Monday, June 9, 2014

1. Thank You for Smoking (2005)

Victoria,

In contrast to the sincerity of Tarantino’s Kill Bill, our third film is the supremely cynical Thank You for Smoking.  Despite its sort-of turn in the conclusion, which I’ll get to, this movie paints a picture of humanity that assumes all (or, at least, most) of us are self-interested to a fault, and that no matter our level of intelligence, we all fall prey to bullshit embarrassingly easily.  I don’t think the movie is all that wrong, unfortunately.





I’m tempted towards a Marxist reading of this film, which would see the rhetoric and easy exchange of vast sums of money portrayed in the movie as tools of capitalistic control.  A true Marxist would point out, though, that these messages are being transmitted via a tremendously expensive (budget: $8.5 million; domestic gross: $24,793,09), rhetorically manipulative medium.  Can we trust the film to be honest, even for a second, about the nature of money, media, and power?  I think the answer is possibly, but it would be foolish to not, at the very least, put up our guard when thinking about what the film has to say.

The thing I think we can trust the film to do is to revel in portraying a variety of different types of unethical people.  There is a smorgasbord of people behaving badly in this movie, and there is a certain pleasure in simply having them pointed out.  This is because in real life, off-screen, these kinds people really do have power, and really aren’t the subject of much genuine scrutiny.  There is the protagonist, who, as a lobbyist, is the self-proclaimed “sultan of spin.”  There’s the faux-environmentalist senator; the floozie reporter; the racist, hypocritical tobacco tycoon.  My favorite of these monsters is Adam Brody’s Hollywood intern, who delightfully talks up his Japan-obsessed boss while simultaneously skewering him with lines like, “That sand won’t rake itself!” shouted at a Zen Garden artist.  In his funniest moment, he insults a fellow coworker with  a purported inside joke: “I'm going to impale your mom on a spike and feed her dead body to my dog with syphilis!”







I like this character because, though he is an egotist like everyone else in the movie, he’s an egotist that seems to be aware that he hasn’t fully ascended the power ladder yet, and that any agency he has is sourced in the power of his boss rather than himself.  This possibility of self-awareness (or hope, rather), makes him the most fun character to watch.

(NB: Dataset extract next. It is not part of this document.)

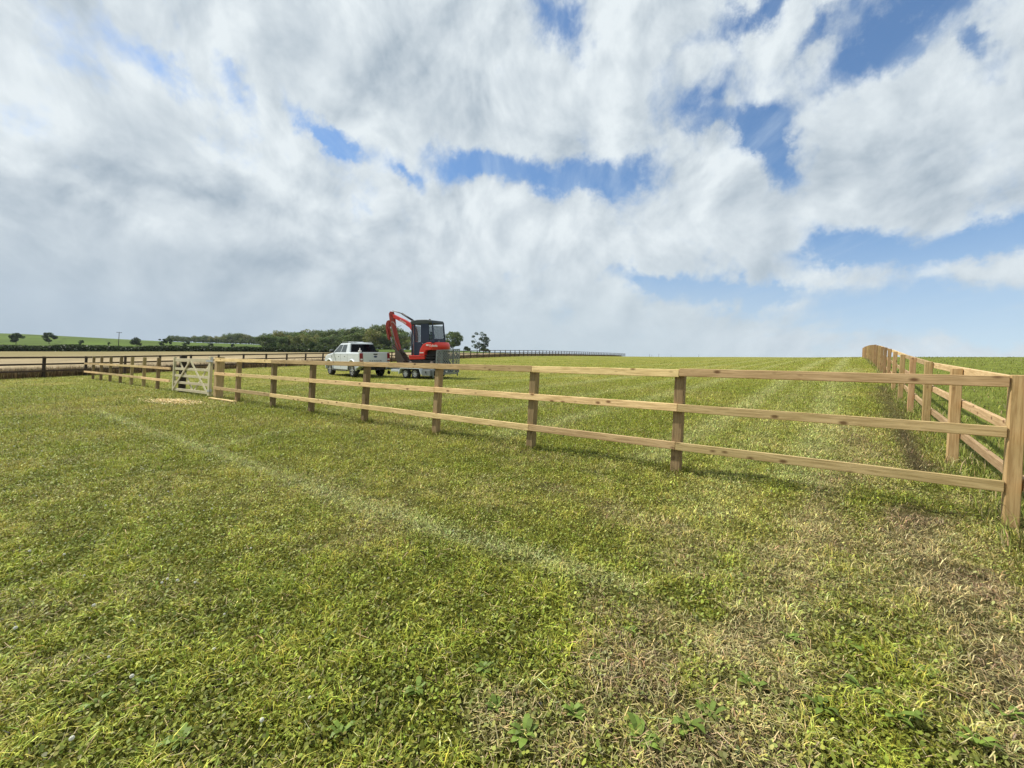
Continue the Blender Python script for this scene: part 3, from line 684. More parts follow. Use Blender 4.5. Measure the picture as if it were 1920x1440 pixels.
for s in (1, -1):
    sidewin(.07, .46, .10, .38, s); sidewin(.50, .80, .43, .78, s)
    q = MB(); q.box((.31, .872*s, 1.12), (.10, .02, .035)); q.build('door_handle', M_black, trk)
    q = MB(); q.box((-.55, .872*s, 1.13), (.10, .02, .035)); q.build('door_handle', M_black, trk)
    for xx in (1.12, .05, -.90):
        MB().box((xx, .873*s, .88), (.008, .012, .78)).build('door_seam', M_black, trk)
    q = MB(); q.box((1.10, .95*s, 1.42), (.10, .20, .15)); q.build('door_mirror', M_black, trk, bevel=.02)
    MB().box((1.135, .96*s, 1.45), (.06, .19, .12)).build('mirror_cover', M_white, trk, bevel=.02)
    MB().tube([(.35, .62*s, 1.88), (.30, .62*s, 1.94), (-.78, .62*s, 1.94), (-.86, .62*s, 1.88)], .016, 6).build('roof_rail', M_galv, trk)
    MB().bar((1.15, .90*s, .34), (-.92, .90*s, .34), .14, .045).build('running_board', M_black, trk)
    MB().box((-2.47, .775*s, 1.10), (.07, .17, .44)).build('tail_light', M_lens, trk, bevel=.015)
    MB().box((-2.48, .775*s, .98), (.075, .13, .09)).build('reversing_light', M_wtext, trk, bevel=.01)
    MB().box((1.32, .878*s, 1.12), (.05, .012, .14)).build('wing_vent', M_black, trk)
    MB().box((2.46, .62*s, 1.0), (.10, .36, .16)).build('headlight', M_galv, trk, bevel=.02)
    wheel(trk, (1.72, .76*s, .385), .385, .25, .25, 6, s); wheel(trk, (-1.48, .76*s, .385), .385, .25, .25, 6, s)
rw = quadface([(-1.06, .82, 1.34), (-1.06, -.82, 1.34), (-.88, -.68, 1.87), (-.88, .68, 1.87)], .05, .985, .08, .90, .006)
slab(MB(), rw, .01).build('rear_window', M_glassd, trk)
ws = quadface([(1.30, -.82, 1.34), (1.30, .82, 1.34), (.42, .68, 1.87), (.42, -.68, 1.87)], .06, .94, .07, .9, .004)
slab(MB(), ws, .01).build('windscreen', M_glassd, trk)
tg = MB().box((-2.495, 0, 1.07), (.05, 1.38, .60)); tgo = tg.build('tailgate', M_white, trk, bevel=.02)
MB().box((-2.525, 0, 1.26), (.02, .22, .06)).build('handle', M_black, tgo)
MB().tube([(-2.522+0, .0, .97), (-2.532, .0, .97)], .001, 4)
ov = MB(); ov.add([(-2.527, .10*math.cos(t), 1.13+.05*math.sin(t)) for t in np.linspace(0, 2*PI, 20)[:-1]]+[(-2.52, .10*math.cos(t), 1.13+.05*math.sin(t)) for t in np.linspace(0, 2*PI, 20)[:-1]], [tuple(range(19)), tuple(range(37, 18, -1))]+[(k, (k+1) % 19, (k+1) % 19+19, k+19) for k in range(19)])
ov.build('oval_badge', paint('navy_badge', (.02, .04, .12), .3), tgo)
text('tailgate_letters', 'R A N G E R', .115, M_black, tgo, face((-2.524, 0, .90), (0, -1, 0), (0, 0, 1)), .003, 1.15)
MB().box((-2.50, 0, .66), (.16, 1.66, .14)).build('rear_bumper', paint('bumper_chrome', (.35, .36, .38), .25, .8), trk, bevel=.02)
MB().box((-2.585, .0, .665), (.012, .50, .10)).build('number_plate', paint('yellow_plate', (.62, .45, .03), .5), trk)
MB().box((-1.77, 0, 1.372), (1.34, 1.46, .03)).build('bed_cover', M_black, trk, bevel=.01)
MB().box((-1.6, 0, .5), (1.7, 1.2, .2)).build('chassis', M_black, trk); MB().box((.3, 0, .42), (2.6, 1.1, .16)).build('underbody', M_black, trk)
MB().box((-.30, .1, 1.945), (.38, .75, .05)).build('roof_pod', M_white, trk, bevel=.02)
MB().wheelish((0, 0, 0), [(0, .001)], 3)
bc = MB(); bc.tube([(-2.3, .76, 1.37), (-2.3, .76, 1.45), (-2.3, .76, 1.50), (-2.3, .76, 1.60)], [.10, .085, .03, .012], 12); bc.build('white_cone_cap', M_wtext, trk)
MB().bar((-2.5, 0, .47), (-2.78, 0, .47), .07, .06).build('tow_bar', M_black, trk)
MB().box((2.585, 0, .82), (.04, .95, .26)).build('grille', M_black, trk, bevel=.01)

# ---- trailer
TH = R(58); th = Vector((-math.sin(TH), math.cos(TH))); tl = Vector((-th.y, th.x))
rl = hit(816, 711.5); rl = Vector((rl.x, rl.y)); TW = 1.66
to = rl-tl*(TW/2)
TM = frame_on_ground(Vector((to.x, to.y, 0)), th)
trl = empty('plant_trailer', mat=TM); tag(trl, 'galvanised twin-axle plant trailer with upright mesh tail ramp', 'trailer')
TL = 3.05; DZ = .52
MB().box((TL/2, 0, DZ), (TL, TW, .05)).build('deck', M_galv, trl)
for s in (1, -1):
    MB().bar((0, TW/2*s, DZ-.03), (TL, TW/2*s, DZ-.03), .05, .15).build('side_rail', M_galv, trl, bevel=.008)
    mg = MB(); yc = (TW/2+.13)*s
    P_ = [(.72, .24), (.86, .555), (2.24, .555), (2.42, .24), (2.37, .24), (2.21, .52), (.89, .52), (.77, .24)]
    mg.prism(P_, yc-.12, yc+.12); mg.build('mudguard', M_white, trl, bevel=.005)
    for wx in (1.20, 1.88): wheel(trl, (wx, yc, .265), .265, .18, .165, 8, s, Mr=paint('silver_steel_wheel', (.45, .46, .47), .4, .4, .4))
    MB().bar((.35, (TW/2+.05)*s, DZ+.05), (TL, (TW/2+.05)*s, DZ+.05), .03, .03).build('rope_rail', M_galv, trl)
    # rear light cluster and prop stand
    lb = MB().box((-.02, (TW/2-.02)*s, .36), (.05, .16, .13)).build('lamp_housing', M_black, trl)
    MB().box((-.05, (TW/2-.02)*s, .36), (.02, .12, .09)).build('tail_lamp', M_lens, lb)
    MB().bar((.03, (TW/2+.12)*s, .50), (.03, (TW/2+.12)*s, .10), .05, .05).build('prop_stand', M_galv, trl)
tb = MB().box((.40, TW/2+.13, .33), (.56, .26, .30)).build('toolbox', M_galv, trl, bevel=.01)
MB().box((.40, TW/2+.27, .36), (.05, .02, .09)).build('latch', M_black, tb)
MB().box((-.045, .05, .36), (.02, TW*.55, .12)).build('number_plate_board', M_black, trl); MB().box((-.06, .02, .37), (.012, .20, .08)).build('marker_plate', M_wtext, trl)
MB().bar((-.03, -TW/2, .24), (-.03, TW/2, .24), .05, .05).build('rear_bar', M_galv, trl)
MB().box((-.01, 0, .47), (.04, TW, .11)).build('rear_cross_member', M_galv, trl)
db = MB(); db.bar((TL, .55, .44), (TL+1.45, .03, .44), .07, .09); db.bar((TL, -.55, .44), (TL+1.45, -.03, .44), .07, .09); db.bar((TL+1.35, 0, .45), (TL+1.75, 0, .47), .08, .08)
db.build('drawbar', M_galv, trl); MB().box((TL+1.72, 0, .50), (.22, .12, .10)).build('coupling', M_black, trl, bevel=.02)
jw = MB(); jw.tube([(TL+1.1, .16, .28), (TL+1.1, .16, .85)], .025); jw.build('jockey_wheel_tube', M_galv, trl)
MB().wheelish((TL+1.1, .16, .22), [(-.03, .02), (-.03, .10), (.03, .10), (.03, .02)], 16).build('jockey_wheel', M_tyre, trl)
MB().box((TL-.3, TW/2+.1, .40), (.55, .16, .12)).build('front_corner_box', M_white, trl, bevel=.01)
MB().bar((.4, -TW/2, .3), (2.9, -TW/2, .3), .1, .1); MB().box((1.55, 0, .30), (1.0, TW*.95, .12)).build('axles', M_black, trl)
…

And, before I close, about that ending.  Nick Naylor, our lobbyist protagonist, has a quasi-change of heart and rejects the offer made by the Institute of Tobacco Studies to reclaim his rightful seat as its Vice President.  He allegedly does this because he is concerned about his son and the future of his family.  I think that this move, just like everything else Naylor says, is a kind of bullshit.  Naylor reminds his son, and us, frequently throughout the movie that to win an argument, you have to remember your audience and change the terms of the debate.  This is exactly what Naylor is doing here.  We are his intended audience, not the characters on-screen: he wants us to sympathize with him.  The way to “win” isn’t to tell anyone in the movie they’re wrong: the way to “win” is to tell us we are right for rooting for him.  This is the film being supremely cynical, and we are reminded to be delightfully skeptical of the work as a whole as a result.